# Problem description
Every line in the listing is to be echoed verbatim.
= = = = =
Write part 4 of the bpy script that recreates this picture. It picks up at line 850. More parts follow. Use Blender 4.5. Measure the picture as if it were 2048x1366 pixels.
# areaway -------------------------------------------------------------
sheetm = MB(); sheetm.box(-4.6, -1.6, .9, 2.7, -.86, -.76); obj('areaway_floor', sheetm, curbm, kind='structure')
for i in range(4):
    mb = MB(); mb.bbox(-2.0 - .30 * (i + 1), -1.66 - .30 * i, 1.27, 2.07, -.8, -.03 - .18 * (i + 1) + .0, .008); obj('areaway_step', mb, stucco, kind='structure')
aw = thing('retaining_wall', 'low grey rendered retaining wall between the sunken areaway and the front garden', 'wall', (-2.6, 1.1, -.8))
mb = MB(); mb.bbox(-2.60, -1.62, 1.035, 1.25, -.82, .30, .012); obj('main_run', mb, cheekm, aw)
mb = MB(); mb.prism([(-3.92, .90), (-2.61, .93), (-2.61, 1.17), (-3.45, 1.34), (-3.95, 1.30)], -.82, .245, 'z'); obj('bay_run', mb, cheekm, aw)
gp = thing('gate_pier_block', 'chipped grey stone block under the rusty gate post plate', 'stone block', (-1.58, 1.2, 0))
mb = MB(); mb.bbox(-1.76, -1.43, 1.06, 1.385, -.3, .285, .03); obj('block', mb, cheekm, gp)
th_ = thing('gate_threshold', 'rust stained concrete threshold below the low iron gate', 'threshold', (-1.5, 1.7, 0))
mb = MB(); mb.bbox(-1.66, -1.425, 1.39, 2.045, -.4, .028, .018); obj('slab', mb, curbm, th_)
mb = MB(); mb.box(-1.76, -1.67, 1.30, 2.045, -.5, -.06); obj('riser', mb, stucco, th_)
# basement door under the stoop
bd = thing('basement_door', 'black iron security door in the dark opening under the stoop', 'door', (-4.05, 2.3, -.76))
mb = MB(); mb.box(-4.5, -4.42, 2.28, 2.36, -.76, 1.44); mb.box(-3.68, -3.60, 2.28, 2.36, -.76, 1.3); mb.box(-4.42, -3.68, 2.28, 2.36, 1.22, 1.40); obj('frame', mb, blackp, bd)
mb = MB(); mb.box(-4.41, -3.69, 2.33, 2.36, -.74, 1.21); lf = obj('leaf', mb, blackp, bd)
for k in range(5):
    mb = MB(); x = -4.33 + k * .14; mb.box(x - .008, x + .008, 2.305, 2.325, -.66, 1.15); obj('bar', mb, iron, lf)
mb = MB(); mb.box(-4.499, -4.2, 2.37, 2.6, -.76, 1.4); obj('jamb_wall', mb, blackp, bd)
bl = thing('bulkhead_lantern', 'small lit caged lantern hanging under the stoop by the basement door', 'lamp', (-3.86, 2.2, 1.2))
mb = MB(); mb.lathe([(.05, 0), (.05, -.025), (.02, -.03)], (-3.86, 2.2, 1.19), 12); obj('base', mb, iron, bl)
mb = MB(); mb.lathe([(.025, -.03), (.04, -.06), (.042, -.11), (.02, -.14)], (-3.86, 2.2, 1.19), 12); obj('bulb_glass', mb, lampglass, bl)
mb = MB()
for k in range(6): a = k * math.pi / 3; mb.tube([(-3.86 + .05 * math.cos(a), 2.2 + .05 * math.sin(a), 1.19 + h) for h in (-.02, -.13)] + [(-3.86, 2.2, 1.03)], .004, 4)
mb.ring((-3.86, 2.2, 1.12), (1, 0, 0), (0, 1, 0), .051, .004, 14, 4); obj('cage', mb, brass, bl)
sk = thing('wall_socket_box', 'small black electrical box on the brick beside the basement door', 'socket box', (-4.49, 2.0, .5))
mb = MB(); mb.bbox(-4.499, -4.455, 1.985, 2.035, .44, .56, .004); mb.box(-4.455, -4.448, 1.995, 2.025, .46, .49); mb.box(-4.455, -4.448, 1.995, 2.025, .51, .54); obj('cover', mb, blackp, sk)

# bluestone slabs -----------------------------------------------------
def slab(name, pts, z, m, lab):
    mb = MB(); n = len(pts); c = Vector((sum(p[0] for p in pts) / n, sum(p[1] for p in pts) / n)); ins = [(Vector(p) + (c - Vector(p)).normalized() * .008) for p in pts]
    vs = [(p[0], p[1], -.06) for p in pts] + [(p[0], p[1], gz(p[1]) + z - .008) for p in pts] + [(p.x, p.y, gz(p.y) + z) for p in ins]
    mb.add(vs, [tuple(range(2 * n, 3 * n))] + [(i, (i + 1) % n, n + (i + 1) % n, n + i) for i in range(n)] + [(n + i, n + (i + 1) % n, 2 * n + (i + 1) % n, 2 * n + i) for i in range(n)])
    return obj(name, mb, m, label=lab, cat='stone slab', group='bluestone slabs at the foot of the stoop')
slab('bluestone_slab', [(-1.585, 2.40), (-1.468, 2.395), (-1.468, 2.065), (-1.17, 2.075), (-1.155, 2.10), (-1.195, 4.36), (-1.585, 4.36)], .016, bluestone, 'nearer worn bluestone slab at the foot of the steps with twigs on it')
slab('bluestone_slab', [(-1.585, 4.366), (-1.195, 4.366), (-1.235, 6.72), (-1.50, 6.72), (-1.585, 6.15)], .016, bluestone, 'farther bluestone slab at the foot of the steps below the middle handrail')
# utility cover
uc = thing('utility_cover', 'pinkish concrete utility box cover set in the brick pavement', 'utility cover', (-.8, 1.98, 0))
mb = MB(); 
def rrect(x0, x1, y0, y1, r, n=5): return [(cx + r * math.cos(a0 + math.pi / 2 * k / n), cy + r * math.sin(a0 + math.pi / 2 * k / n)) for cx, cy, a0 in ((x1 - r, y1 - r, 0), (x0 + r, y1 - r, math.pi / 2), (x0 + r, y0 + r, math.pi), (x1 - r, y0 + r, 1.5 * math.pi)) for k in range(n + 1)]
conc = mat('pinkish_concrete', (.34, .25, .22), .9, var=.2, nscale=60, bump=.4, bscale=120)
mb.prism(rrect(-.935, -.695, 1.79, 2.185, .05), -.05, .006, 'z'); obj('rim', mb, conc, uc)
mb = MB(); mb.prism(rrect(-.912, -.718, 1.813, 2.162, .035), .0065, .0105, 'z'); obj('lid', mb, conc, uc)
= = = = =
# The reply
Write part 4 of the bpy script that recreates this picture. It picks up at line 850. More parts follow. Use Blender 4.5. Measure the picture as if it were 2048x1366 pixels.
# areaway -------------------------------------------------------------
sheetm = MB(); sheetm.box(-4.6, -1.6, .9, 2.7, -.86, -.76); obj('areaway_floor', sheetm, curbm, kind='structure')
for i in range(4):
    mb = MB(); mb.bbox(-2.0 - .30 * (i + 1), -1.66 - .30 * i, 1.27, 2.07, -.8, -.03 - .18 * (i + 1) + .0, .008); obj('areaway_step', mb, stucco, kind='structure')
aw = thing('retaining_wall', 'low grey rendered retaining wall between the sunken areaway and the front garden', 'wall', (-2.6, 1.1, -.8))
mb = MB(); mb.bbox(-2.60, -1.62, 1.035, 1.25, -.82, .30, .012); obj('main_run', mb, cheekm, aw)
mb = MB(); mb.prism([(-3.92, .90), (-2.61, .93), (-2.61, 1.17), (-3.45, 1.34), (-3.95, 1.30)], -.82, .245, 'z'); obj('bay_run', mb, cheekm, aw)
gp = thing('gate_pier_block', 'chipped grey stone block under the rusty gate post plate', 'stone block', (-1.58, 1.2, 0))
mb = MB(); mb.bbox(-1.76, -1.43, 1.06, 1.385, -.3, .285, .03); obj('block', mb, cheekm, gp)
th_ = thing('gate_threshold', 'rust stained concrete threshold below the low iron gate', 'threshold', (-1.5, 1.7, 0))
mb = MB(); mb.bbox(-1.66, -1.425, 1.39, 2.045, -.4, .028, .018); obj('slab', mb, curbm, th_)
mb = MB(); mb.box(-1.76, -1.67, 1.30, 2.045, -.5, -.06); obj('riser', mb, stucco, th_)
# basement door under the stoop
bd = thing('basement_door', 'black iron security door in the dark opening under the stoop', 'door', (-4.05, 2.3, -.76))
mb = MB(); mb.box(-4.5, -4.42, 2.28, 2.36, -.76, 1.44); mb.box(-3.68, -3.60, 2.28, 2.36, -.76, 1.3); mb.box(-4.42, -3.68, 2.28, 2.36, 1.22, 1.40); obj('frame', mb, blackp, bd)
mb = MB(); mb.box(-4.41, -3.69, 2.33, 2.36, -.74, 1.21); lf = obj('leaf', mb, blackp, bd)
for k in range(5):
    mb = MB(); x = -4.33 + k * .14; mb.box(x - .008, x + .008, 2.305, 2.325, -.66, 1.15); obj('bar', mb, iron, lf)
mb = MB(); mb.box(-4.499, -4.2, 2.37, 2.6, -.76, 1.4); obj('jamb_wall', mb, blackp, bd)
bl = thing('bulkhead_lantern', 'small lit caged lantern hanging under the stoop by the basement door', 'lamp', (-3.86, 2.2, 1.2))
mb = MB(); mb.lathe([(.05, 0), (.05, -.025), (.02, -.03)], (-3.86, 2.2, 1.19), 12); obj('base', mb, iron, bl)
mb = MB(); mb.lathe([(.025, -.03), (.04, -.06), (.042, -.11), (.02, -.14)], (-3.86, 2.2, 1.19), 12); obj('bulb_glass', mb, lampglass, bl)
mb = MB()
for k in range(6): a = k * math.pi / 3; mb.tube([(-3.86 + .05 * math.cos(a), 2.2 + .05 * math.sin(a), 1.19 + h) for h in (-.02, -.13)] + [(-3.86, 2.2, 1.03)], .004, 4)
mb.ring((-3.86, 2.2, 1.12), (1, 0, 0), (0, 1, 0), .051, .004, 14, 4); obj('cage', mb, brass, bl)
sk = thing('wall_socket_box', 'small black electrical box on the brick beside the basement door', 'socket box', (-4.49, 2.0, .5))
mb = MB(); mb.bbox(-4.499, -4.455, 1.985, 2.035, .44, .56, .004); mb.box(-4.455, -4.448, 1.995, 2.025, .46, .49); mb.box(-4.455, -4.448, 1.995, 2.025, .51, .54); obj('cover', mb, blackp, sk)

# bluestone slabs -----------------------------------------------------
def slab(name, pts, z, m, lab):
    mb = MB(); n = len(pts); c = Vector((sum(p[0] for p in pts) / n, sum(p[1] for p in pts) / n)); ins = [(Vector(p) + (c - Vector(p)).normalized() * .008) for p in pts]
    vs = [(p[0], p[1], -.06) for p in pts] + [(p[0], p[1], gz(p[1]) + z - .008) for p in pts] + [(p.x, p.y, gz(p.y) + z) for p in ins]
    mb.add(vs, [tuple(range(2 * n, 3 * n))] + [(i, (i + 1) % n, n + (i + 1) % n, n + i) for i in range(n)] + [(n + i, n + (i + 1) % n, 2 * n + (i + 1) % n, 2 * n + i) for i in range(n)])
    return obj(name, mb, m, label=lab, cat='stone slab', group='bluestone slabs at the foot of the stoop')
slab('bluestone_slab', [(-1.585, 2.40), (-1.468, 2.395), (-1.468, 2.065), (-1.17, 2.075), (-1.155, 2.10), (-1.195, 4.36), (-1.585, 4.36)], .016, bluestone, 'nearer worn bluestone slab at the foot of the steps with twigs on it')
slab('bluestone_slab', [(-1.585, 4.366), (-1.195, 4.366), (-1.235, 6.72), (-1.50, 6.72), (-1.585, 6.15)], .016, bluestone, 'farther bluestone slab at the foot of the steps below the middle handrail')
# utility cover
uc = thing('utility_cover', 'pinkish concrete utility box cover set in the brick pavement', 'utility cover', (-.8, 1.98, 0))
mb = MB(); 
def rrect(x0, x1, y0, y1, r, n=5): return [(cx + r * math.cos(a0 + math.pi / 2 * k / n), cy + r * math.sin(a0 + math.pi / 2 * k / n)) for cx, cy, a0 in ((x1 - r, y1 - r, 0), (x0 + r, y1 - r, math.pi / 2), (x0 + r, y0 + r, math.pi), (x1 - r, y0 + r, 1.5 * math.pi)) for k in range(n + 1)]
conc = mat('pinkish_concrete', (.34, .25, .22), .9, var=.2, nscale=60, bump=.4, bscale=120)
mb.prism(rrect(-.935, -.695, 1.79, 2.185, .05), -.05, .006, 'z'); obj('rim', mb, conc, uc)
mb = MB(); mb.prism(rrect(-.912, -.718, 1.813, 2.162, .035), .0065, .0105, 'z'); obj('lid', mb, conc, uc)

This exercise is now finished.